M3ファミリはPコアが15%、Eコアが30%のパフォーマンス向上とアナウンスされている。

Pコアの15%性能向上はクロック周波数(動作状況に応じて上限4.1GHz程度まで動的に変化するため、周波数が上がってると言うのも無粋な表現だが)が上昇した分に相当する。省電力かつ動作の素早い3nmプロセスのおかげだ。

Eコアがそれを超えているのは、処理回路にテコ入れが入ったためで、電力効率も30%向上している。

こちらも3nmプロセスの恩恵が大きいと想像されるが、そもそもM3ファミリはアップル製品のために設計されているので、この改良は"実際にMacに搭載する"ことを念頭に置いたものとなる。

つまりPコアではなく、Eコアを進化させる方が、実際のアプリケーションを動かす上で有益な場面が多いということだ。

今回は評価していないが、M2 ProではM2 Maxと同じだけCPUコアを搭載し、Pコアの方が数が多かった。ところが、M3 ProではPコアとEコアの数が同じとなり、それぞれM3の4個づつに対して、1.5倍の6個ずつを備える。

M3 Maxが12個という、M3 Proの2倍に相当するPコアを集積し、Eコアを4個しか積んでいないのとは対照的。つまり実際の処理ではEコアが活躍する場面も多いということだ。

今後、さまざまな利用レポートが出てくるだろうが、M3 ProはM2以前よりも身近で(それでいて高速で)省電力なプラットフォームになっていると思う。今後、採用の幅は広がっていくのではないだろうか。

最後に

最後にテストを通じて感じたことをいくつか述べておきたい。

M2 Maxまでの世代では14インチMacBook Proには(16インチにはある)エネルギーモードの調整が存在しなかったが、M3 Maxでは14インチモデルでも高出力モードが存在している。

極めて大規模なSoCになったM3 Maxだが、消費電力(発熱)という面ではM2 Maxよりも抑えられているのかもしれない(14インチモデルの冷却性能が上がってる可能性もあるが)。

もっとも、その性能やスペックはさらに一般的なコンピューティングの枠から外れてきている。14インチMacBook Proのコンパクトな形状に、これだけのパフォーマンスが入っていると考えると恐ろしいぐらいだが、言い換えればよりキャラクターが明快になり、具体的に「パフォーマンス=成果」となる仕事を持っている人には重要なものになったと言えるだろう。
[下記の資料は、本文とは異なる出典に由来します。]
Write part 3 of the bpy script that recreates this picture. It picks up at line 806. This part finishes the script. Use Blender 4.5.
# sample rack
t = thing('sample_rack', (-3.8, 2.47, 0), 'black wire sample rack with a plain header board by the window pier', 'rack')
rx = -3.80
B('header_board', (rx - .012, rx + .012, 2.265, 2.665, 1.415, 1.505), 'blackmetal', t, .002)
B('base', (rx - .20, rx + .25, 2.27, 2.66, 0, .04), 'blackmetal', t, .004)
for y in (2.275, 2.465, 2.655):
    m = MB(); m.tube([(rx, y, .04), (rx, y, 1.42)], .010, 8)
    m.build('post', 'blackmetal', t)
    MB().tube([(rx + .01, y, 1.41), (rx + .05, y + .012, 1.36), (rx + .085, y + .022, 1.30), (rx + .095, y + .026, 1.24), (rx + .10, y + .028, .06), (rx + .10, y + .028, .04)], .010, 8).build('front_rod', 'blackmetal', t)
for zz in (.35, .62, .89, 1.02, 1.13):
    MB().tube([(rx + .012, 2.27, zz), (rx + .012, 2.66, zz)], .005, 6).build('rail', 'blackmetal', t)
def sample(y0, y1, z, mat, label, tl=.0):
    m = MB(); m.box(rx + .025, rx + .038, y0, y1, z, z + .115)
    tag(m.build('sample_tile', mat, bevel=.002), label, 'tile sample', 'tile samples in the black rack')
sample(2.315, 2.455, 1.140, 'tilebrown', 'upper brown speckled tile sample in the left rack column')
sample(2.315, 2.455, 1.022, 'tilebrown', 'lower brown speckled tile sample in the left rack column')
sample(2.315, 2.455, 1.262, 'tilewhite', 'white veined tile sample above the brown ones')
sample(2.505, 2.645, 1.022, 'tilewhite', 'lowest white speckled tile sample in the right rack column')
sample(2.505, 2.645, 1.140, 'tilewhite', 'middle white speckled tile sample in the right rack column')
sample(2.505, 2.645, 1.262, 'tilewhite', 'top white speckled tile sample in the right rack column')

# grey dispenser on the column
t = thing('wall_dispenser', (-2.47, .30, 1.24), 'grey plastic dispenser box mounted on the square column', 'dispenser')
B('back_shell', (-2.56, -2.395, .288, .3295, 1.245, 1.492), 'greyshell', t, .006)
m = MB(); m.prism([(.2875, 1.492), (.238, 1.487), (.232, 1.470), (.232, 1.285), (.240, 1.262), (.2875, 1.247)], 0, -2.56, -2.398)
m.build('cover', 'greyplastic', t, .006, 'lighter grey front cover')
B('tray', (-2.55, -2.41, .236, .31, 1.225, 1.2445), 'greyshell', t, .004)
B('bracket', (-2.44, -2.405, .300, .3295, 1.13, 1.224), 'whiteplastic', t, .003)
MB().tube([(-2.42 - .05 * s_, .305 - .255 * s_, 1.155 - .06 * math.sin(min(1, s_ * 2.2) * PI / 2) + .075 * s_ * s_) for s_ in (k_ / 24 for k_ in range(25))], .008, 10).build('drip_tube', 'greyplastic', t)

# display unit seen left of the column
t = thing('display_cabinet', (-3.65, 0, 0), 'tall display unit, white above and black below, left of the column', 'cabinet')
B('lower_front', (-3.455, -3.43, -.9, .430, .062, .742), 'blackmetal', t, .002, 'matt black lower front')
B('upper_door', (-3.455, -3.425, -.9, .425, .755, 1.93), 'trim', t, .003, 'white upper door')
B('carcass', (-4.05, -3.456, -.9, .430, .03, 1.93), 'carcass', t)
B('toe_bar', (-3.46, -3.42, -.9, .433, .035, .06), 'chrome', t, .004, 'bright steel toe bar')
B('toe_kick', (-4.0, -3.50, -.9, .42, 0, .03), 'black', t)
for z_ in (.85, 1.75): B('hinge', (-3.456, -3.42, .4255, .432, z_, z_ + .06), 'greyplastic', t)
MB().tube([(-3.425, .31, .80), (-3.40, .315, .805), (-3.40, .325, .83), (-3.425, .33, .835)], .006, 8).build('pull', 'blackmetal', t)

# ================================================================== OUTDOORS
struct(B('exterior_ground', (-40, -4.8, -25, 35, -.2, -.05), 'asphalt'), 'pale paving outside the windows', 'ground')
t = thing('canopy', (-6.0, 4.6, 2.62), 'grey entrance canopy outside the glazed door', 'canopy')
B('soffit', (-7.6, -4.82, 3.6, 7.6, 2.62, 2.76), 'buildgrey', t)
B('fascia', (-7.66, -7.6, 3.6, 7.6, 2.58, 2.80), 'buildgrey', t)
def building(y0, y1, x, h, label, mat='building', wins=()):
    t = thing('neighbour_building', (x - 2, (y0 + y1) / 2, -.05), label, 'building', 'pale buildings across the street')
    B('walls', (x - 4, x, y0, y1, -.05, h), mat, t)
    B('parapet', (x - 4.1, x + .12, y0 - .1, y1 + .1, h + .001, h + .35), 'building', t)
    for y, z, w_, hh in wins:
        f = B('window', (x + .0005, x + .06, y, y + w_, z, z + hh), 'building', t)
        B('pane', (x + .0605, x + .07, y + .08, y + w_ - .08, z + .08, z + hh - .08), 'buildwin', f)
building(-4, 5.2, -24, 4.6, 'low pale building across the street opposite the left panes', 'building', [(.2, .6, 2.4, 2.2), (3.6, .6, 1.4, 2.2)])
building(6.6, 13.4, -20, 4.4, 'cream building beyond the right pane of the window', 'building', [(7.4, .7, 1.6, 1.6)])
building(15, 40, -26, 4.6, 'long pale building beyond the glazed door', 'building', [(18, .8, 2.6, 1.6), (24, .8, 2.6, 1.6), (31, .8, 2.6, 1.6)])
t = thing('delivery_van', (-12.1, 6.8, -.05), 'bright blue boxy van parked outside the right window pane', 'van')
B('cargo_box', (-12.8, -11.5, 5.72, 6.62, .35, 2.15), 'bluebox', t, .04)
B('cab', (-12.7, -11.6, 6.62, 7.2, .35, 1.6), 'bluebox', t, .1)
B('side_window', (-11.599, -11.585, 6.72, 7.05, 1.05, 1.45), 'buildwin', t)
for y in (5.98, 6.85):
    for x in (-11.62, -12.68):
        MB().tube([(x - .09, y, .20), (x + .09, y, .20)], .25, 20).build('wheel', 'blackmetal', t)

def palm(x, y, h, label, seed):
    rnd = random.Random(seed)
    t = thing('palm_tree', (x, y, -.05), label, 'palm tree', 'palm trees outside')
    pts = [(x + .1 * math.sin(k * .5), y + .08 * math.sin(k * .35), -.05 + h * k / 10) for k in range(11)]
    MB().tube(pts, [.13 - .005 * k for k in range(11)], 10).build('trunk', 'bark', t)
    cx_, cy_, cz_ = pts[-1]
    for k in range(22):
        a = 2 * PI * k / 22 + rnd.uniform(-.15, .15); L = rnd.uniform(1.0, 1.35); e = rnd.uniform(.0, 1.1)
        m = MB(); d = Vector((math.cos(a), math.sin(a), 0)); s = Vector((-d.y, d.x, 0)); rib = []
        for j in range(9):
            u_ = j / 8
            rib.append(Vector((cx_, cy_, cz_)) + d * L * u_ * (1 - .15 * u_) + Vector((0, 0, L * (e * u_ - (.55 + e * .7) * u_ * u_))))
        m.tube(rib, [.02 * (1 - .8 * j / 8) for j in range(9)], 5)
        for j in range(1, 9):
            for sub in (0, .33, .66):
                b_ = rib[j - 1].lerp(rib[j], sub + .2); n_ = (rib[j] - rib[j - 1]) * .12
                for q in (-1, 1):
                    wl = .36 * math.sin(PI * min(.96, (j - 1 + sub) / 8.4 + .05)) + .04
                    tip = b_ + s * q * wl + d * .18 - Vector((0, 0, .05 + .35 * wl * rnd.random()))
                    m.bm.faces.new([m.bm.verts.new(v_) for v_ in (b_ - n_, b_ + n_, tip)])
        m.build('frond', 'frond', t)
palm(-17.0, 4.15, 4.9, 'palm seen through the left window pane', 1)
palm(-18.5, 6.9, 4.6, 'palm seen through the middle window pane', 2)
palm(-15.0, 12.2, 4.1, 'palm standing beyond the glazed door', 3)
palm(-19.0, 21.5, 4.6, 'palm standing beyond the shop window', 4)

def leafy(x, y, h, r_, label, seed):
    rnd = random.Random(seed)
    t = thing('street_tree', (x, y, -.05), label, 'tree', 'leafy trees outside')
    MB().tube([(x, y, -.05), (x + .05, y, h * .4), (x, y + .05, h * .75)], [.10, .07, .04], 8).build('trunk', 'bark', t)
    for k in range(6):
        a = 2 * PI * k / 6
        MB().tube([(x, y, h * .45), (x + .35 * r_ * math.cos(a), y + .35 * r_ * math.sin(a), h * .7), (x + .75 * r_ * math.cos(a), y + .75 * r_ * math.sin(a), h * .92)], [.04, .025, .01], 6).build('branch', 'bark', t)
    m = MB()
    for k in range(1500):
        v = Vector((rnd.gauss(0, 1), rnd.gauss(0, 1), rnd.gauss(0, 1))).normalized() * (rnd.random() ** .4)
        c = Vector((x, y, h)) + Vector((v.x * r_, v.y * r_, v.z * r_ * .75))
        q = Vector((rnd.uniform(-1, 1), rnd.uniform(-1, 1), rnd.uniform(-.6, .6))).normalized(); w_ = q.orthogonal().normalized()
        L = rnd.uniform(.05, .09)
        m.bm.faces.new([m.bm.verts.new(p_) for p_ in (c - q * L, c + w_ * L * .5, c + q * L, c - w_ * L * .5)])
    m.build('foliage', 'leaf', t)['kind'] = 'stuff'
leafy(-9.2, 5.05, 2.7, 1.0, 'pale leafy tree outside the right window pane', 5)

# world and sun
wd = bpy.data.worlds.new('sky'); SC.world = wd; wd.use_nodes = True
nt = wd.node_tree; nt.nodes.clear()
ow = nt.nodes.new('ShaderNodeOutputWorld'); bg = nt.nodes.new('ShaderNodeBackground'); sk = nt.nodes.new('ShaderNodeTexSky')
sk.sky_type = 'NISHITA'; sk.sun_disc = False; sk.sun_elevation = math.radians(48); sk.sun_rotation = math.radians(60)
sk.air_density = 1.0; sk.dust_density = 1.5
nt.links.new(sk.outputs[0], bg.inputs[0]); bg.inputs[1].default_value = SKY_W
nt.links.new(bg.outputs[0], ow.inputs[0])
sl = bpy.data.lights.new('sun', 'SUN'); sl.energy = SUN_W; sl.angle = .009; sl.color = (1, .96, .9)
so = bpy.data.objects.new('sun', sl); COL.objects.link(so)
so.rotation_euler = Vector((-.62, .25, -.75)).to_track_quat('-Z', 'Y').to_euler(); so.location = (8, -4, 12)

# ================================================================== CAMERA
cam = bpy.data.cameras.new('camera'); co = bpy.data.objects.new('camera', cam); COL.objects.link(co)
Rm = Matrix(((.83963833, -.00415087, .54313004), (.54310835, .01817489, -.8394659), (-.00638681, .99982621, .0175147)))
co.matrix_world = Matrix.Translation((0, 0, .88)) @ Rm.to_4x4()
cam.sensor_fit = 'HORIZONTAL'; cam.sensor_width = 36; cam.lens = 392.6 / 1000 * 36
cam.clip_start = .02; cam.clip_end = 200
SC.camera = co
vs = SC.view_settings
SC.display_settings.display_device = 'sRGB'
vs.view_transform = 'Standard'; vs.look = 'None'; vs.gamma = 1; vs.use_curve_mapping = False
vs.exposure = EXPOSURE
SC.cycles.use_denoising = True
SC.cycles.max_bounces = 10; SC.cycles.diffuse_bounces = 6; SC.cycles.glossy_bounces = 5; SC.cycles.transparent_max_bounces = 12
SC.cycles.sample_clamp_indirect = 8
さらにMac StudioにはM3 Ultra(おそらくM3 Maxを2つ連結)の搭載も期待されるところだ。

一方、M3のグラフィックスパフォーマンスを向上させ、UE 5を使ったゲーム体験が高まっているなどの訴求を強めてきたのは、今後、デベロッパーのサポートなどを通じ、本気でゲームコミュニティの中に入ろうとする意欲の表れだと捉えている。

現実にはSteamを覗いてみても、Mac対応ゲームの状況は寂しい限りだが、iMacだけでなくより幅広いMac、あるいはiPad Proなどにも採用が広がっていけば、数年をかけてゲーム開発者の目にも留まるようになるかもしれない。

またM3 Maxがより遠い存在になったのとは逆に、M3 ProはM3モデルとどちらを選ぶのか迷う存在になった。もちろん、大多数のユーザーにとってはM3で十分なのだが。